Абд-ар-Рахман, чистый, суровый, решительный военачальник; Эд, беспокойный, нерешительный, жестокий и уставший от докучливых гостей, нападениям которых подвергалось его королевство в Пиренеях или на Луаре. Мунуза, должно быть, обладал сердцем бербера, а не араба; его ненависть была менее сильной, и, возможно, он подавил свое честолюбие. Это сделало его способным на великую любовь, ставшую единственной причиной его союза с теми. Так каждый из них заложил фундамент собственной судьбы.

Во втором акте три героя начинают действовать в подготовленной таким образом ситуации.

Абд-ар-Рахман снаряжал свои легионы, Мунуза готовил нападение, Эд собирался выступить в Берри, чтобы прогнать оттуда Карла Мартелла. Несомненно, эта деятельность трех персонажей легка для понимания.

Абд-ар-Рахман собирал армию. Каков был его план? По этому поводу мнения расходятся. Говорят, он готовил масштабную операцию в Галлии. Закончив свои приготовления, он пригласил Мунузу участвовать в походе. Последний, ссылаясь на узы, соединившие его с Эдом, отказался. Тогда эмир, опровергая версию о договоре с герцогом Аквитании, которого он на самом деле никогда не заключал, решил придать своей военной акции сразу два направления. Наказать Мунузу, а потом осуществить набег на Галлию. В реальности истине лучше соответствуют повествования, объясняющие факты по-другому.

Судя по всему, смуты в Испании еще не закончились и это обстоятельство не позволяло эмиру начать так скоро планировать широкомасштабный набег на страну франков, «Великую землю». Подобному проекту должна была предшествовать полная реорганизация всей провинции. Только одно – экстренное обстоятельство – могло подвигнуть Абд-ар-Рахмана к созыву армии, а именно предательство Мунузы. Подавление мятежа превратилось для Абд-ар-Рахмана в насущную необходимость.

Во-вторых, вторгнуться в Галлию вали побуждали еще два фактора: быстрый успех в борьбе против мятежника Мунузы и значительность сил, пришедших встать под знамена Абд-ар-Рахмана в Памплону. Эта огромная армия, чьи размеры далеко превзошли все его ожидания, наводила на мысль попытаться без дальнейших отлагательств начать завоевание. Разумеется, он и сам планировал вторжение в Галлию, но в неопределенном будущем. Легкая победа над Мунузой позволила ему скорее приступить к джихаду, священной войне, являвшейся настоятельной потребностью, поскольку после гибели Амбизаха в этом направлении ничего не предпринималось.

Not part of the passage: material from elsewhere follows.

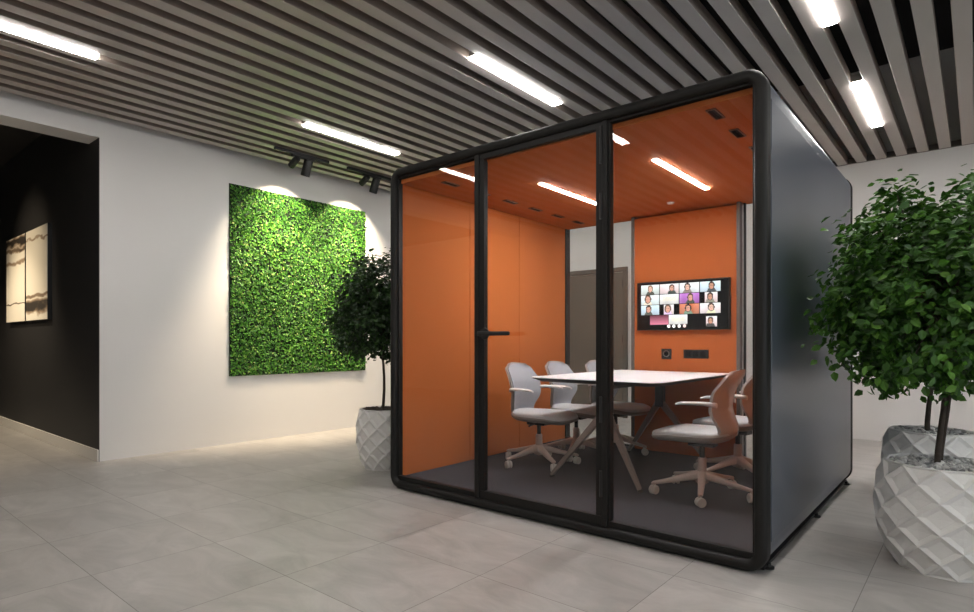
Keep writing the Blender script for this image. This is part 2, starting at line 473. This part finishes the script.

Можно даже задаться вопросом, не была ли призвана военная кампания Абд-ар-Рахмана спаять его разношерстные войска с помощью надежды на огромную добычу. Решения, принимаемые Абд-ар-Рахманом, всегда диктовались ситуацией. Гибель Мунузы, разгром Эда заставляют нас думать, что в душе эмира мысль о рядовом набеге моментально сменилась жаждой завоевания. Но в истории не принято забегать вперед, и, чтобы показать события в их динамике и хронологической последовательности, сначала напомним о концентрации арабских войск в Памплоне незадолго до начала весны 732 г.

Непривычное возбуждение, удивительная воинственная суматоха. Неужели арабское общество только и ждало случая устремиться на зов военачальника, нуждающегося в войнах? Устали ли эти солдаты от бездействия, превратившего их в оседлых жителей, или ими двигала алчность в большей степени, чем стремление к распространению веры? Или, если говорить менее прозаически, должны ли мы верить исламскому поэту: «То, чего жаждет цвет мира это не материальная обеспеченность, а опасность, преодолеваемая в хорошей компании, любовь, смех, разнообразие и завоевание». Или же они почитали своим долгом посвятить себя триумфу религии, уповая на следующую суру из Корана: «Не говори, что убитые за служение Богу мертвы, они живы и получают пищу из рук Аллаха».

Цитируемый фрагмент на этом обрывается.